-- MATERIAL TO PROCESS --

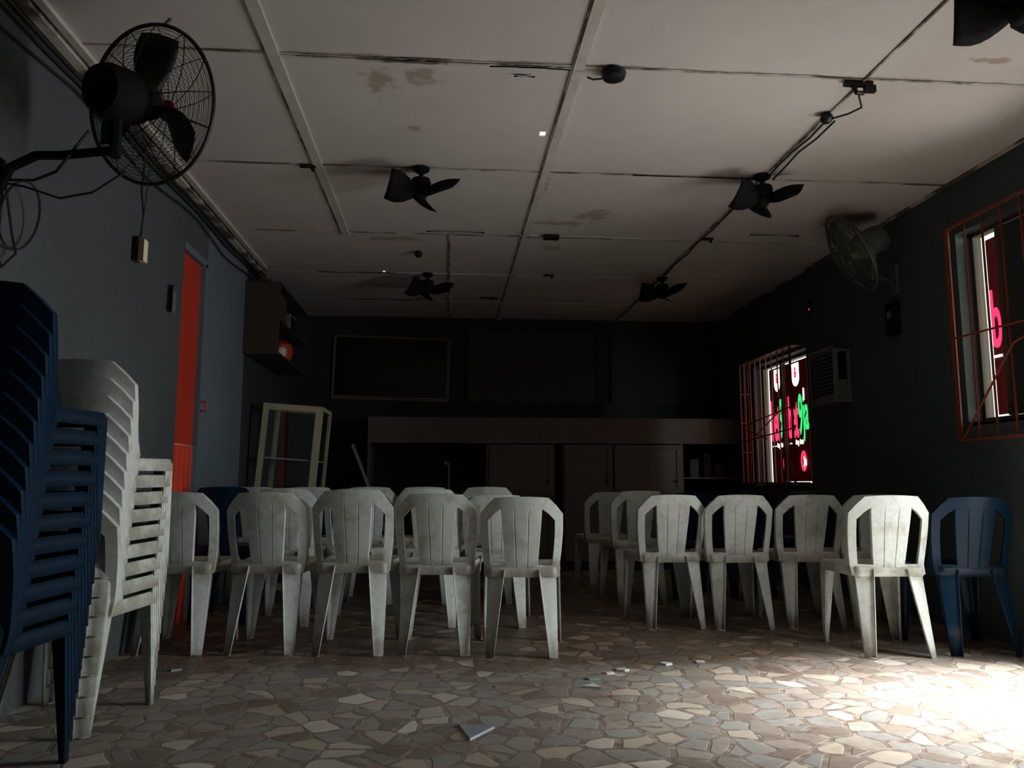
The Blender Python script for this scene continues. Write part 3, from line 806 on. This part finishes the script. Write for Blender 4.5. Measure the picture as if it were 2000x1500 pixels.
# bare ceiling fittings
def fitting(x, y, label, kind, name):
    g = MB()
    if kind == 'rose': g.lathe([(.052, 0), (.06, -.012), (.052, -.035), (.03, -.045), (.01, -.047)], 20); g.tube([(0, 0, -.03), (-.10, .0, -.045), (-.13, -.01, -.04)], .005, 5)
    if kind == 'hook': g.box(-.07, .07, -.015, .015, -.02, 0); g.box(.03, .085, -.012, .012, -.05, -.015); g.tube([(-.03, 0, -.015), (-.01, 0, -.055), (.03, .01, -.05)], .011, 6)
    if kind == 'ball': g.lathe([(.02, 0), (.032, -.014), (.034, -.03), (.022, -.048), (.006, -.055)], 16)
    if kind == 'stub': g.box(-.05, .045, -.012, .012, -.018, 0); g.tube([(.02, 0, -.01), (.03, 0, -.04)], .01, 6)
    if kind == 'strip': g.box(-.06, .06, -.03, .03, -.03, 0)
    o = g.build(name, M_dark, smooth=kind in ('rose', 'ball'), loc=(x, y, H - .004)); return tag(o, label, 'ceiling fitting')
fitting(.77, 3.43, 'round dark bare ceiling rose on the nearest cross joint', 'rose', 'ceiling_rose')
fitting(1.98, 3.43, 'broken dark fitting where the nearest cross joint meets the right joint', 'hook', 'ceiling_bracket')
fitting(1.985, 3.76, 'small round dark junction ball on the right ceiling joint', 'ball', 'junction_box')
fitting(2.05, 5.86, 'small dark clip on the right ceiling joint behind the near fan', 'stub', 'ceiling_bracket')
fitting(-.87, 4.66, 'small black clip on the left ceiling batten', 'stub', 'ceiling_clip')
fitting(-.26, 6.41, 'small dark lump on the ceiling before the far left fan', 'ball', 'junction_box')
fitting(.80, 5.90, 'dark broken block in the long black crack', 'strip', 'ceiling_block')
fitting(.93, 7.05, 'tiny dark hook at the middle of the far joint', 'stub', 'ceiling_hook')
g = MB(); g.tube([(1.99, 3.45, H - .05), (2.06, 3.55, H - .07), (2.05, 3.66, H - .05), (2.0, 3.74, H - .04)], .005, 6)
tag(g.build('ceiling_wire', M_cable, smooth=True), 'short loose brown wire between the broken fitting and the junction ball', 'wire')
for k, x in enumerate((2.0, 2.045)):
    g = MB(); pts = [(x + .006 * math.sin(i * 1.7 + k), 3.8 + i * .2, H - .022 - .006 * math.sin(i * 2.2)) for i in range(5 if k else 28)]
    g.tube(pts[:26], .006, 5)
    tag(g.build('ceiling_wire', M_cable, smooth=True), ['long dark wire following the right ceiling joint', 'short second wire beside the right ceiling joint'][k], 'wire')

# ---------------------------------------------------------------- things on the walls
g = MB(); sk = empty('wall_socket', (XL, 5.0, 2.07)); tag(sk, 'small grey switch plate on the left wall before the red door', 'switch')
MB().box(0, .012, -.06, .06, -.07, .07).build('plate', M_greymetal, sk, bevel=.003); MB().box(.012, .03, -.075, -.055, -.08, .09).build('rocker', M_black, sk)
bxs = empty('switch_box', (XR, 5.33, 2.12)); tag(bxs, 'black switch box on the right wall under the grey fan', 'switch')
MB().box(-.05, 0, -.06, .06, -.12, .12).build('case', M_black, bxs, bevel=.004); MB().box(-.06, -.05, -.02, .02, .0, .05).build('lever', M_greymetal, bxs)
led = empty('wall_indicator', (XR, 6.65, 2.51)); tag(led, 'small wall plate with a red indicator above the air conditioner', 'switch')
MB().box(-.012, 0, -.045, .045, -.06, .06).build('plate', M_black, led); MB().box(-.016, -.012, -.008, .008, -.03, -.016).build('indicator', emis('indicator_red', (1, .08, .03), .5), led)
# air conditioner on the right wall between the windows
ac = empty('air_conditioner', (XR, 6.20, 1.60)); tag(ac, 'boxy old window air conditioner on the right wall between the windows', 'air conditioner')
MB().box(-.14, 0, -.20, .20, 0, .42).build('case', M_greymetal, ac, bevel=.008)
g = MB()
for k in range(11): g.box(-.150, -.14, -.18, .08, .05 + .032 * k, .062 + .032 * k)
g.build('grille', M_dark, ac)
MB().box(-.152, -.14, .10, .185, .04, .38).build('control_panel', M_brown, ac)
g = MB(); g.box(-.155, -.135, -.215, -.197, -.01, .43); g.box(-.155, -.135, .197, .215, -.01, .43); g.box(-.155, -.135, -.215, .215, .415, .435); g.box(-.155, .0, -.215, .215, -.02, -.002); g.build('surround', M_lightwood, ac)
MB().box(-.11, -.04, -.204, -.20, .16, .39).build('side_vent', M_black, ac)

# open shelf high on the left wall with odds and ends
sh = empty('wall_shelf', (XL, 7.45, 2.03)); tag(sh, 'dark open wooden box shelf high on the left wall near the back', 'shelf')
MB().box(0, .30, -.68, .62, 0, .02).build('bottom_board', M_counterdark, sh)
MB().box(0, .30, -.68, .62, .62, .64).build('top_board', M_counterdark, sh)
MB().box(0, .30, -.70, -.68, -.0, .64).build('side_board', M_brown, sh); MB().box(0, .30, .62, .64, 0, .64).build('side_board', M_counterdark, sh)
MB().box(0, .015, -.68, .62, .02, .62).build('back_board', M_brown, sh)
MB().box(.02, .30, -.68, .62, .30, .315).build('middle_board', M_counterdark, sh)
g = MB(); g.box(-.11, .11, -.18, .18, 0, .26); r_ = tag(g.build('carton', M_brown, bevel=.004, loc=(XL + .15, 7.05, 2.03 + .316)), 'brown carton on the upper board of the wall shelf', 'box')
rd = empty('radio', (XL + .16, 7.62, 2.03 + .316)); tag(rd, 'grey green box shaped radio on the upper board of the wall shelf', 'radio')
MB().box(-.09, .09, -.16, .16, 0, .20).build('case', M_green, rd, bevel=.01); MB().box(.091, .095, -.14, .14, .03, .17).build('front', M_black, rd)
g = MB(); g.lathe([(.04, 0), (.095, .03), (.12, .10), (.105, .18), (.05, .22), (.01, .23)], 12)
tag(g.build('cloth_bundle', M_red, smooth=True, loc=(XL + .17, 7.45, 2.03 + .021)), 'red rounded cloth bundle on the lower board of the wall shelf', 'bundle')
g = MB(); g.lathe([(.012, 0), (.045, .015), (.058, .05), (.05, .09), (.02, .108), (.005, .11)], 14)
tag(g.build('ball', M_offwhite, smooth=True, loc=(XL + .24, 7.12, 2.03 + .021)), 'small off white ball beside the red bundle on the wall shelf', 'ball')

# ---------------------------------------------------------------- glazed showcase
case = empty('glass_showcase', (-1.47, 7.25, .0)); tag(case, 'leaning cream framed glass showcase against the left rear wall', 'cabinet')
hwx, hd, hh = .26, .27, 1.60
def bar(x0, x1, y0, y1, z0, z1): return (x0, x1, y0, y1, z0, z1)
for nm, bs, mt in (('front_frame', [(-hwx, -hwx + .045, -hd, -hd + .04, 0, hh), (hwx - .06, hwx, -hd, -hd + .04, 0, hh), (-hwx + .045, hwx - .06, -hd, -hd + .04, hh - .055, hh), (-hwx + .045, hwx - .06, -hd, -hd + .04, 0, .06)], M_cream),
                   ('rear_frame', [(-hwx, -hwx + .04, hd - .04, hd, 0, hh), (hwx - .03, hwx, hd - .04, hd, 0, hh), (-hwx + .04, hwx - .03, hd - .03, hd, hh - .03, hh)], M_cream),
                   ('side_rail', [(hwx - .03, hwx, -hd + .04, hd - .04, hh - .035, hh), (-hwx, -hwx + .03, -hd + .04, hd - .04, hh - .035, hh)], M_cream),
                   ('shelf', [(-hwx + .03, hwx - .03, -hd + .04, hd - .04, 1.115, 1.127)], M_offwhite),
                   ('base_board', [(-hwx + .01, hwx - .01, -hd + .01, hd - .01, .55, .58)], M_cream)):
    g = MB()
    for b_ in bs: g.box(*b_)
    g.build(nm, mt, case, bevel=.002)
MB().box(-hwx + .045, hwx - .06, -hd + .015, -hd + .019, .06, hh - .055).build('front_glass', M_glass, case)
MB().box(hwx - .012, hwx - .008, -hd + .04, hd - .04, .06, hh - .035).build('side_glass', M_glass, case)
case.rotation_euler = (0, R(4.0), R(0)); case.location = (-1.47, 7.25, .018)

# ---------------------------------------------------------------- back wall boards
def board(nm, x0, x1, z0, z1, th, frame, face, label, tilt, fw=.022):
    cx, cz = (x0 + x1) / 2, (z0 + z1) / 2; r_ = empty(nm, (cx, YB, cz)); tag(r_, label, 'board', 'boards on the back wall')
    a, b_ = (x1 - x0) / 2, (z1 - z0) / 2
    MB().box(-a + .01, a - .01, -th * .7, -.002, -b_ + .01, b_ - .01).build('panel', face, r_)
    g = MB(); g.box(-a, a, -th, -.001, -b_, -b_ + fw); g.box(-a, a, -th, -.001, b_ - fw * .5, b_); g.box(-a, -a + fw * .6, -th, -.001, -b_ + fw, b_ - fw * .5); g.box(a - fw * .8, a, -th, -.001, -b_ + fw, b_ - fw * .5)
    g.build('frame', frame, r_)
    r_.rotation_euler = (0, R(tilt), 0)
    return r_
board('framed_board', -1.33, .02, 1.875, 2.625, .04, M_lightframe, M_screen, 'black board in a thin pale frame on the left of the back wall', 1.3, .045)
board('framed_board', .22, 1.78, 1.83, 2.735, .05, M_backwall, M_tv, 'large grey board in a black frame at the middle of the back wall', .4, .05)
board('framed_board', 1.93, 3.16, 1.84, 2.64, .04, M_backwall, M_backwall, 'very dark board on the right of the back wall', .3, .04)

# ---------------------------------------------------------------- storage counter along the back wall
ct = empty('storage_counter', (1.2, 8.45, 0)); tag(ct, 'long brown wooden storage counter with doors along the back wall', 'cabinet')
X0, X1 = -2.05, XR - 1.2 - .005
TZ = 1.64
MB().box(X0, X1, 0, .60, TZ - .02, TZ).build('top_board', M_counter, ct)
MB().box(X0, X1, -.01, .015, 1.36, TZ - .02).build('fascia', M_counter, ct)
MB().box(X0, X1, .58, .60, 0, TZ - .02).build('back_board', M_counterdark, ct)
MB().box(X0, X1, .02, .58, .08, .10).build('bottom_board', M_counterdark, ct)
MB().box(X0, X0 + .02, 0, .58, 0, TZ - .02).build('side_panel', M_counter, ct)
MB().box(X0, X1, .0, .015, 0, .08).build('plinth', M_counterdark, ct)
for a, b_ in ((.42, .45), (1.15, 1.165), (1.25, 1.265), (1.80, 1.82), (2.57, 2.60)):
    MB().box(a - 1.2, b_ - 1.2, .0, .57, .10, 1.36).build('upright', M_counter, ct)
MB().box(2.60 - 1.2, X1, .03, .57, .975, .995).build('shelf', M_counter, ct)
MB().box(X0 + .02, .42 - 1.2, .03, .57, .72, .74).build('shelf', M_counterdark, ct)
def cdoor(a, b_):
    a -= 1.2; b_ -= 1.2
    d = MB().box(a + .004, b_ - .004, -.018, -.001, .10, 1.345).build('door', M_counter, ct, bevel=.003)
    g = MB(); z0, z1 = .10, 1.345; w_ = .05
    g.box(a + .004, a + w_, -.030, -.018, z0, z1); g.box(b_ - w_, b_ - .004, -.030, -.018, z0, z1)
    for z in (z0, .82, z1 - w_): g.box(a + w_, b_ - w_, -.030, -.018, z, z + w_)
    g.build('door_moulding', M_counter, d)
    g = MB(); g.lathe([(.012, 0), (.014, .012), (.006, .02)], 10, Matrix.Translation((b_ - .07, -.03, .95)) @ Matrix.Rotation(R(90), 4, 'X')); g.build('knob', M_dark, d)
cdoor(.45, 1.15); cdoor(1.265, 1.80); cdoor(1.82, 2.57)
# things in and before the counter
g = MB(); g.box(-.022, .022, -.012, .012, 0, .98)
st = tag(g.build('wooden_batten', M_stick, bevel=.002, loc=(-.46, 8.33, 0.006)), 'thin pale batten leaning at the left end of the counter', 'batten')
st.rotation_euler = (0, R(-22), 0); st.scale = (.7, 1, 1.46)
g = MB(); g.tube([(0, 0, 0), (0, 0, .17), (-.05, 0, .18)], .012, 8); g.lathe([(.05, 0), (.05, .01), (.012, .02)], 14)
tag(g.build('tap_fitting', M_greymetal, smooth=True, loc=(.02, 8.62, .74)), 'small bent metal fitting in the dark opening of the counter', 'fitting').scale = (1, 1, 2.3)
for k, (x, h_, wd, lab) in enumerate(((2.78, .20, .10, 'dim dark box on the right counter shelf, nearest the doors'), (2.93, .27, .08, 'dim tall box in the middle of the right counter shelf'), (3.07, .15, .11, 'dim low box on the right counter shelf by the wall'))):
    g = MB(); g.box(-wd / 2, wd / 2, -.08, .08, 0, h_)
    tag(g.build('storage_box', M_tv, bevel=.003, loc=(x, 8.7, .996)), lab, 'box', 'boxes on the right counter shelf')

# ---------------------------------------------------------------- loose chips of marble on the floor
M_chip = plain('white_marble_chip', (.75, .76, .74), .35); M_chipb = plain('blue_grey_tile', (.30, .36, .40), .3)
for k, (x, y, s, mt, lab) in enumerate((
    (.67, 3.66, .055, M_chip, 'white triangular tile chip on the floor in the aisle, nearest of the trail'),
    (.70, 3.80, .035, M_chipb, 'small grey chip just behind the white triangular chip'),
    (.80, 3.90, .03, M_chip, 'small white chip in the aisle trail, beside the cream one'),
    (.88, 3.96, .04, M_chip, 'bright white chip midway along the aisle trail'),
    (1.13, 4.07, .035, M_chip, 'white chip toward the right end of the aisle trail'),
    (1.32, 4.09, .035, M_chip, 'rightmost white chip of the aisle trail'),
    (.10, 3.05, .12, M_chipb, 'large blue grey broken tile lying in the foreground'),
    (-1.34, 4.14, .04, M_chipb, 'pale blue scrap on the floor behind the white stack'),
    (2.25, 2.92, .04, M_chip, 'small white chip in the bright foreground at the right'))):
    m = MB(); nn = random.choice((3, 4, 5)) if k else 3; a0 = random.random() * 6; pts = []
    for i in range(nn):
        a = a0 + 2 * math.pi * i / nn + random.uniform(-.3, .3); pts.append((s * math.cos(a) * random.uniform(.8, 1.1), s * math.sin(a) * random.uniform(.6, 1)))
    m.add([(p[0], p[1], 0) for p in pts] + [(p[0] * .96, p[1] * .96, .008) for p in pts], [tuple(range(nn))[::-1], tuple(range(nn, 2 * nn))] + [(i, (i + 1) % nn, nn + (i + 1) % nn, nn + i) for i in range(nn)])
    tag(m.build('tile_chip', mt, loc=(x, y, .0005)), lab, 'tile chip', 'loose tile chips on the floor')
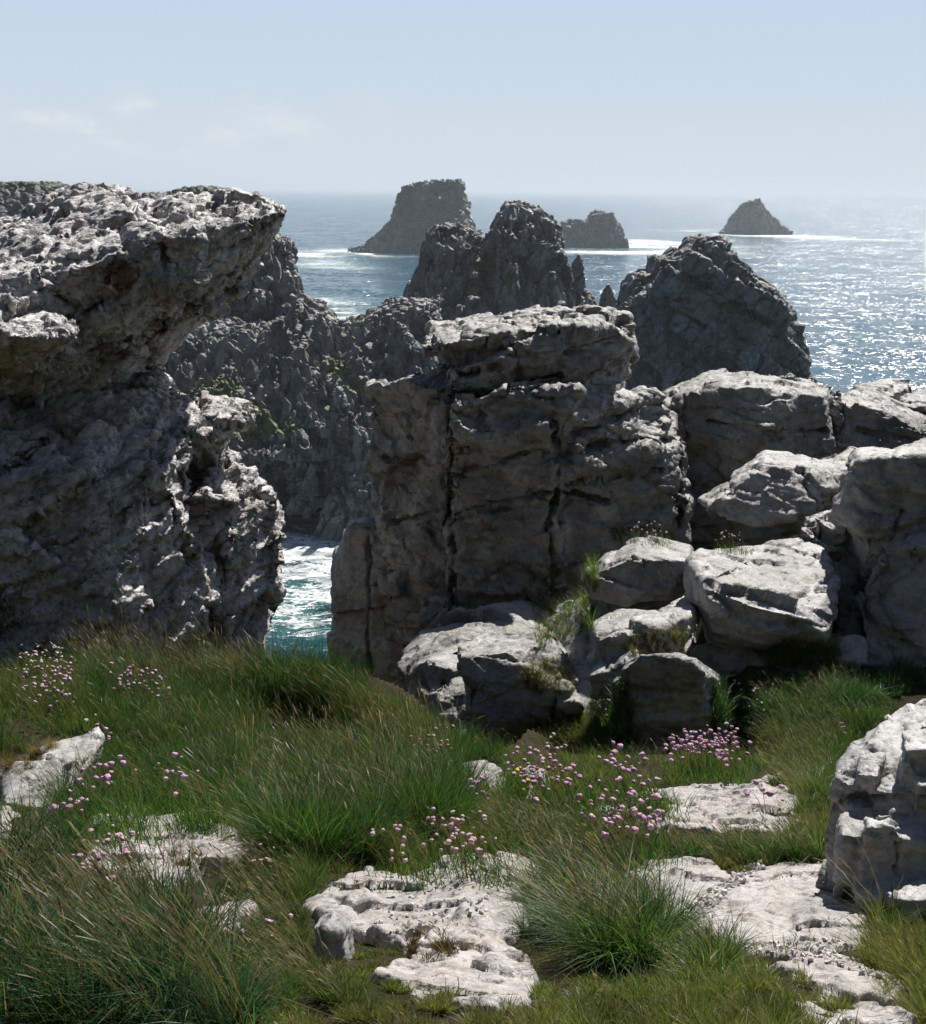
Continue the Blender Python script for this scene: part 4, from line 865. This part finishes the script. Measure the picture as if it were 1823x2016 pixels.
ALL = [(-40, 1560), (1860, 1560), (1860, 2060), (-40, 2060)]
field(ALL, 120000, turf, .05, 0.0021, TURF, bend=(.2, .9), ang=185, spread=70, seeds=.01, clumpy=None)
field([(300, 1860), (1000, 1980), (1300, 1880), (1860, 1960), (1860, 2060), (250, 2060)], 50220, turf, .045, 0.0020, TURF, bend=(.2, .9), ang=185, spread=80, clumpy=None)
field([(430, 1690), (640, 1720), (600, 1880), (700, 1990), (420, 1980), (500, 1850)], 16740, turf, .10, 0.0020, OLIVE, ang=180, spread=50, seeds=.05, clumpy=None)
field([(600, 1990), (1100, 1990), (1100, 2060), (500, 2060)], 12555, turf, .045, 0.0018, STRAW, bend=(.3, 1.), spread=80, clumpy=None)
field([(1400, 1700), (1680, 1690), (1700, 1760), (1540, 1720), (1420, 1760)], 10462, turf, .07, 0.0020, TURF, spread=60, seeds=.03, clumpy=None)
field([(1700, 1880), (1860, 1880), (1860, 2060), (1740, 1990)], 8370, turf, .09, 0.0021, TURF, spread=60, seeds=.03, clumpy=None)
# the rest of the plateau, seen or not
xy = rv.uniform([-5.5, .6], [6, 11.5], (26000, 2)); rr = []
for x, y in xy:
    ok, loc, nor, _, ob, _ = S.ray_cast(DG, Vector((x, y, 48)), Vector((0, 0, -1)))
    if ok and ob.name == 'ground' and loc.z > 35.5: rr.append(loc)
grow(turf, np.array(rr), .08, .0028, TURF + DARKG, rv, ang=180, spread=60, seeds=.02, clumpy=None)
field([(560, 1860), (780, 1880), (760, 2040), (500, 2040)], 12000, turf, .055, .0024, TURF, spread=80, clumpy=None)
field([(960, 1980), (1500, 1900), (1560, 2060), (960, 2060)], 18000, turf, .055, .0024, TURF, spread=80, clumpy=None)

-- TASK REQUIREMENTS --
Set out exactly the run of lines that begins at the line holding "Continue the Blender" and ends at the last line of the data.

-- SOLUTION --
Continue the Blender Python script for this scene: part 4, from line 865. This part finishes the script. Measure the picture as if it were 1823x2016 pixels.
ALL = [(-40, 1560), (1860, 1560), (1860, 2060), (-40, 2060)]
field(ALL, 120000, turf, .05, 0.0021, TURF, bend=(.2, .9), ang=185, spread=70, seeds=.01, clumpy=None)
field([(300, 1860), (1000, 1980), (1300, 1880), (1860, 1960), (1860, 2060), (250, 2060)], 50220, turf, .045, 0.0020, TURF, bend=(.2, .9), ang=185, spread=80, clumpy=None)
field([(430, 1690), (640, 1720), (600, 1880), (700, 1990), (420, 1980), (500, 1850)], 16740, turf, .10, 0.0020, OLIVE, ang=180, spread=50, seeds=.05, clumpy=None)
field([(600, 1990), (1100, 1990), (1100, 2060), (500, 2060)], 12555, turf, .045, 0.0018, STRAW, bend=(.3, 1.), spread=80, clumpy=None)
field([(1400, 1700), (1680, 1690), (1700, 1760), (1540, 1720), (1420, 1760)], 10462, turf, .07, 0.0020, TURF, spread=60, seeds=.03, clumpy=None)
field([(1700, 1880), (1860, 1880), (1860, 2060), (1740, 1990)], 8370, turf, .09, 0.0021, TURF, spread=60, seeds=.03, clumpy=None)
# the rest of the plateau, seen or not
xy = rv.uniform([-5.5, .6], [6, 11.5], (26000, 2)); rr = []
for x, y in xy:
    ok, loc, nor, _, ob, _ = S.ray_cast(DG, Vector((x, y, 48)), Vector((0, 0, -1)))
    if ok and ob.name == 'ground' and loc.z > 35.5: rr.append(loc)
grow(turf, np.array(rr), .08, .0028, TURF + DARKG, rv, ang=180, spread=60, seeds=.02, clumpy=None)
field([(560, 1860), (780, 1880), (760, 2040), (500, 2040)], 12000, turf, .055, .0024, TURF, spread=80, clumpy=None)
field([(960, 1980), (1500, 1900), (1560, 2060), (960, 2060)], 18000, turf, .055, .0024, TURF, spread=80, clumpy=None)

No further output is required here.